President Obama spoke about the newly announced nuclear agreement with Iran in a press conference today.

Obama said that the deal makes the U.S. and the world safer.

He acknowledged that it will require many years of hard work, vigilance and execution, but said the deal is our best means of assuring Iran does not get a nuclear weapon.

"The bottom line is this: This nuclear deal meets the national security interests of the United States and our allies. It prevents the most serious threat, Iran obtaining a nuclear weapon, which would only make the other problems that Iran may cause even worse," Obama said.

The president also took questions from the press. Read some highlights below.

What steps will you take to enable a more moderate Iran? And does this deal allow you to more forcefully counter Iran's destabilizing actions in the region?

"The point I've repeatedly made and, I believe, is hard to dispute is that it will be a lot easier for us to check Iran's nefarious activities, to push back against the other areas where they operate contrary to our interests or our allies' interests if they don't have the bomb."

"Unlike the Cuba situation, we're not normalizing diplomatic relations here. So the contacts will continue to be limited. But will we encourage them to take a more constructive path? Of course. But we're not betting on it."

Does it give you pause to see the deal praised by anti-American leaders in Iran and Syrian dictator Bashar al-Assad while it is being criticized by Israel and many members of the U.S. Congress?

"It does not give me pause that Mr. Assad or others in Tehran may be trying to spin the deal in a way that they think is favorable to what their constituencies want to hear. That's what politicians do."

"Based on the facts, the majority of Congress should approve of this deal. But we live in Washington, and politics do intrude. As I said in an interview yesterday, I am not betting on the Republican Party rallying behind this agreement."

Why did you lift the arms and ballistic missile embargoes? Are you concerned that arms to Iran will go to Hezbollah or Hamas, and what can you or a future president do to stop that?

"What I said to our negotiators was given that Iran has breached trust and the uncertainty of our allies in the region about Iran's activities, let's press for a longer extension of the arms embargo and ballistic missile prohibitions, and we got that."

"My key goal when I turn the keys over to the next president is that we are on track to defeat ISIL, that they are much more contained and we are moving in the right direction there."

Do you believe that the U.S. will need to work directly with Iran to negotiate a political settlement in Syria? And will the fight with ISIS require explicit cooperation with Iran?

"I do agree that we're not going to solve the problems in Syria unless there's buy-in from the Russians, the Iranians, the Turks, our Gulf partners.
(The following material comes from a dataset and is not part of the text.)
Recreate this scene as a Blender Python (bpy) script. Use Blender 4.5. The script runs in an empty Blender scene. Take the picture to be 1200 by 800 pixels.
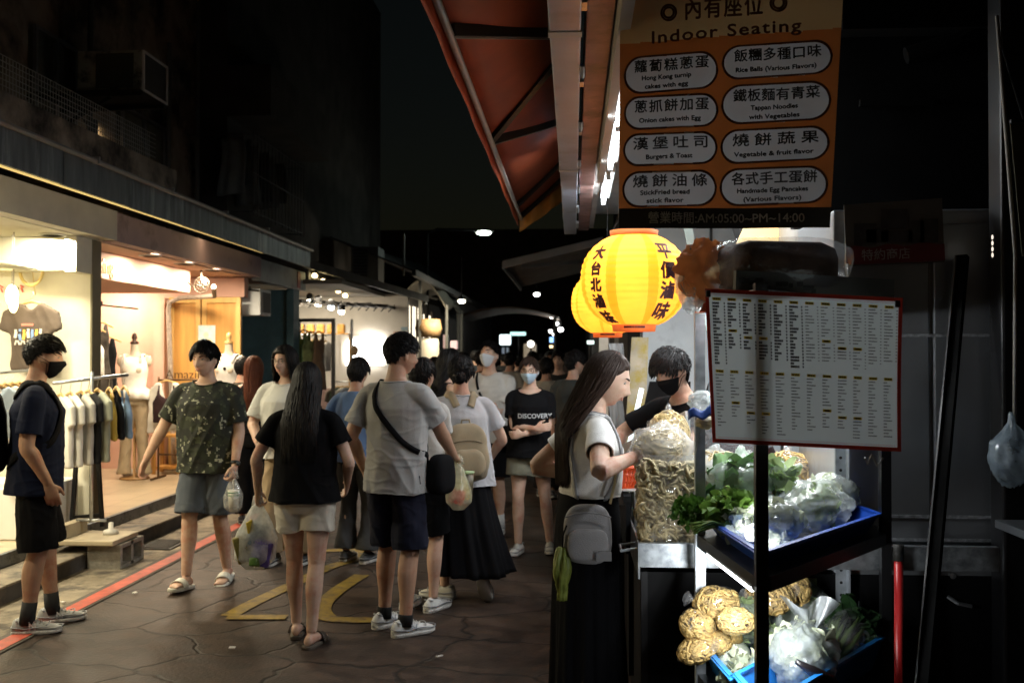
import bpy, bmesh, math, random
from math import sin, cos, pi, radians as R, sqrt, atan2, exp
from mathutils import Vector as V, Matrix, noise as mnoise
from mathutils.bvhtree import BVHTree
random.seed(7)
SC = bpy.context.scene
COL = SC.collection

# ---------------------------------------------------------------- camera, sky, exposure
F = 1167.0; CAMH = 1.65
YAW = math.atan(72 / F); PITCH = math.atan(16 / F)
cd = bpy.data.cameras.new('camera'); cam = bpy.data.objects.new('camera', cd); COL.objects.link(cam)
cam.location = (0, 0, CAMH); cam.rotation_euler = (pi / 2 + PITCH, 0, YAW)
cd.sensor_width = 36; cd.lens = 36 * F / 1200; cd.clip_start = .05; cd.clip_end = 500
cd.dof.use_dof = True; cd.dof.focus_distance = 4.2; cd.dof.aperture_fstop = 3.6; cd.dof.aperture_blades = 7
SC.camera = cam
SC.render.engine = 'CYCLES'
SC.cycles.use_denoising = True
SC.cycles.max_bounces = 6; SC.cycles.diffuse_bounces = 3; SC.cycles.glossy_bounces = 3
SC.cycles.transparent_max_bounces = 12; SC.cycles.transmission_bounces = 4
SC.cycles.sample_clamp_indirect = 3.0
SC.cycles.caustics_reflective = False; SC.cycles.caustics_refractive = False
SC.view_settings.view_transform = 'Standard'; SC.view_settings.look = 'None'
SC.view_settings.exposure = 0.0; SC.view_settings.gamma = 1.0
w = bpy.data.worlds.new('World'); SC.world = w; w.use_nodes = True
nt = w.node_tree; sky = nt.nodes.new('ShaderNodeTexSky'); sky.sky_type = 'NISHITA'; sky.sun_disc = False
sky.sun_elevation = R(2); sky.sun_rotation = R(200)
nt.links.new(sky.outputs[0], nt.nodes['Background'].inputs[0]); nt.nodes['Background'].inputs[1].default_value = .0025

CR = cam.rotation_euler.to_matrix()
def P(px, py, Y):
    """point at street distance Y seen at photo pixel (px,py)"""
    d = CR @ V(((px - 600) / F, (400 - py) / F, -1)); t = Y / d.y
    return V((d.x * t, Y, CAMH + d.z * t))
def PX(px, py, X):
    d = CR @ V(((px - 600) / F, (400 - py) / F, -1)); t = X / d.x
    return V((X, d.y * t, CAMH + d.z * t))
def PZ(px, py, z=0.0):
    d = CR @ V(((px - 600) / F, (400 - py) / F, -1)); t = (z - CAMH) / d.z
    return V((d.x * t, d.y * t, z))

# ---------------------------------------------------------------- materials
MATS = {}
LOCAL = []   # things whose parts are modelled in their own frame
def M(name, col, rough=.6, metal=0, var=.12, scale=6, bump=0, bscale=60, emit=None, es=0, trl=0, sss=0, spec=.5, dirt=None, dscale=3, dthr=.55, coat=0, sheen=0, aniso=None):
    if name in MATS: return MATS[name]
    m = bpy.data.materials.new(name); m.use_nodes = True; MATS[name] = m
    t = m.node_tree; N = t.nodes; L = t.links; b = N['Principled BSDF']; out = N['Material Output']
    c4 = (*col, 1)
    b.inputs['Base Color'].default_value = c4; b.inputs['Roughness'].default_value = rough; b.inputs['Metallic'].default_value = metal
    b.inputs['Specular IOR Level'].default_value = spec
    if coat: b.inputs['Coat Weight'].default_value = coat; b.inputs['Coat Roughness'].default_value = .1
    if sheen: b.inputs['Sheen Weight'].default_value = sheen
    if sss:
        b.inputs['Subsurface Weight'].default_value = sss; b.inputs['Subsurface Radius'].default_value = (.012, .005, .003); b.inputs['Subsurface Scale'].default_value = 1
    tc = N.new('ShaderNodeTexCoord'); src = tc.outputs['Object']
    if aniso:
        mp = N.new('ShaderNodeMapping'); mp.inputs['Scale'].default_value = aniso; L.new(src, mp.inputs[0]); src = mp.outputs[0]
    csock = None
    if var:
        n = N.new('ShaderNodeTexNoise'); n.inputs['Scale'].default_value = scale; n.inputs['Detail'].default_value = 6; L.new(src, n.inputs['Vector'])
        r = N.new('ShaderNodeValToRGB'); r.color_ramp.elements[0].position = .3; r.color_ramp.elements[1].position = .7
        r.color_ramp.elements[0].color = (*[x * (1 - var) for x in col], 1); r.color_ramp.elements[1].color = (*[min(1, x * (1 + var)) for x in col], 1)
        L.new(n.outputs['Fac'], r.inputs[0]); csock = r.outputs[0]
    if dirt:
        n2 = N.new('ShaderNodeTexNoise'); n2.inputs['Scale'].default_value = dscale; n2.inputs['Detail'].default_value = 9; n2.inputs['Roughness'].default_value = .65; L.new(src, n2.inputs['Vector'])
        r2 = N.new('ShaderNodeValToRGB'); r2.color_ramp.elements[0].position = dthr - .06; r2.color_ramp.elements[1].position = dthr + .1
        L.new(n2.outputs['Fac'], r2.inputs[0])
        mx = N.new('ShaderNodeMix'); mx.data_type = 'RGBA'; L.new(r2.outputs[0], mx.inputs[0])
        if csock: L.new(csock, mx.inputs[6])
        else: mx.inputs[6].default_value = c4
        mx.inputs[7].default_value = (*dirt, 1); csock = mx.outputs[2]
    if csock: L.new(csock, b.inputs['Base Color'])
    if bump:
        n3 = N.new('ShaderNodeTexNoise'); n3.inputs['Scale'].default_value = bscale; n3.inputs['Detail'].default_value = 4; L.new(src, n3.inputs['Vector'])
        bp = N.new('ShaderNodeBump'); bp.inputs['Strength'].default_value = bump; bp.inputs['Distance'].default_value = .01
        L.new(n3.outputs['Fac'], bp.inputs['Height']); L.new(bp.outputs[0], b.inputs['Normal'])
    if emit:
        b.inputs['Emission Color'].default_value = (*emit, 1); b.inputs['Emission Strength'].default_value = es
    if trl:
        tb = N.new('ShaderNodeBsdfTranslucent')
        if csock: L.new(csock, tb.inputs[0])
        else: tb.inputs[0].default_value = c4
        ms = N.new('ShaderNodeMixShader'); ms.inputs[0].default_value = trl
        L.new(b.outputs[0], ms.inputs[1]); L.new(tb.outputs[0], ms.inputs[2]); L.new(ms.outputs[0], out.inputs[0])
    return m

def lamp_mat(name, col, s): return M(name, (.8, .8, .8), emit=col, es=s, var=0)
def cloth(name, col, var=.12, bump=.25, rough=.85, bs=220, trl=0): return M(name, col, rough, var=var, scale=9, bump=bump, bscale=bs, spec=min(.2, .05 + max(col)), sheen=.15 * min(1, max(col) / .25), trl=trl)
def film(name, col=(.9, .92, .95), a=.3, rough=.12, milky=.5):
    """thin clear or milky plastic film"""
    if name in MATS: return MATS[name]
    m = bpy.data.materials.new(name); m.use_nodes = True; MATS[name] = m
    t = m.node_tree; N = t.nodes; L = t.links; out = N['Material Output']; b = N['Principled BSDF']
    b.inputs['Base Color'].default_value = (*col, 1); b.inputs['Roughness'].default_value = rough; b.inputs['Specular IOR Level'].default_value = .7
    tb = N.new('ShaderNodeBsdfTranslucent'); tb.inputs[0].default_value = (*col, 1)
    m1 = N.new('ShaderNodeMixShader'); m1.inputs[0].default_value = milky; L.new(b.outputs[0], m1.inputs[1]); L.new(tb.outputs[0], m1.inputs[2])
    tr = N.new('ShaderNodeBsdfTransparent'); tr.inputs[0].default_value = (1, 1, 1, 1)
    gl = N.new('ShaderNodeBsdfGlossy'); gl.inputs['Roughness'].default_value = rough
    m0 = N.new('ShaderNodeMixShader'); m0.inputs[0].default_value = .10; L.new(tr.outputs[0], m0.inputs[1]); L.new(gl.outputs[0], m0.inputs[2])
    m2 = N.new('ShaderNodeMixShader')
    tc = N.new('ShaderNodeTexCoord'); n = N.new('ShaderNodeTexNoise'); n.inputs['Scale'].default_value = 14; n.inputs['Detail'].default_value = 6; L.new(tc.outputs['Object'], n.inputs['Vector'])
    r = N.new('ShaderNodeMapRange'); r.inputs[1].default_value = .3; r.inputs[2].default_value = .7; r.inputs[3].default_value = a * .4; r.inputs[4].default_value = min(1, a * 1.6); L.new(n.outputs['Fac'], r.inputs[0])
    L.new(r.outputs[0], m2.inputs[0]); L.new(m0.outputs[0], m2.inputs[1]); L.new(m1.outputs[0], m2.inputs[2]); L.new(m2.outputs[0], out.inputs[0])
    bp = N.new('ShaderNodeBump'); bp.inputs['Strength'].default_value = .5; bp.inputs['Distance'].default_value = .01
    n3 = N.new('ShaderNodeTexNoise'); n3.inputs['Scale'].default_value = 35; L.new(tc.outputs['Object'], n3.inputs['Vector'])
    L.new(n3.outputs['Fac'], bp.inputs['Height']); L.new(bp.outputs[0], b.inputs['Normal']); L.new(bp.outputs[0], gl.inputs['Normal'])
    return m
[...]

It's too chaotic, there are too many factions, there's too much money and arms flooding into zone. It's gotten caught up in both sectarian conflict and geopolitical jockeying. And in order for us to resolve it, there's going to have to be agreement among major powers that are interested in Syria that this is not going to be won on the battlefield. So, Iran is one of those players and it's important for them to be part of that conversation."

Can you tell the country why you are content to leave four Americans held captive in Iran out of the nuclear agreement?

"The notion I'm content as I celebrate with American citizens languishing in Iranian jails? That's nonsense. And you should know better. I've met with families of some of those folks. Nobody is content, and our diplomats and our teams are working diligently to try to get them out."

This agreement gives Iran a multi-billion dollar cash windfall. Why are you so confident they will spend that money at home and not on Hezbollah or other proxies?

"Do we think with the sanctions coming down Iran will have some additional resources for its military and for some of the activities in the region that are a threat to us, and threat to allies? I think that is a likelihood that they've got additional resources. Do I think it's a game-changer for them? No."

Are you holding out hope that Iran will suddenly change its behavior?

"No, I'm always hopeful that behavior may change for the sake of the Iranian people, as well as people in the region."

"But I'm not banking on that to say this deal is the right thing to do. Again, it is incumbent on the critics of this deal to explain how an American president is in a worse position 12, 13, 14, 15 years from now if in fact Iran decides to pull out of the MPT, kick out inspectors and go for a nuclear bomb. If that happens, that president will be in a better position than what would have if Iran, as a result of Congress rejecting this deal, decides, 'We're done negotiating, we're going after a bomb right now.'

"The choices would be tougher today than they would be for that president 15 years from now. And I have not yet heard logic that refutes that."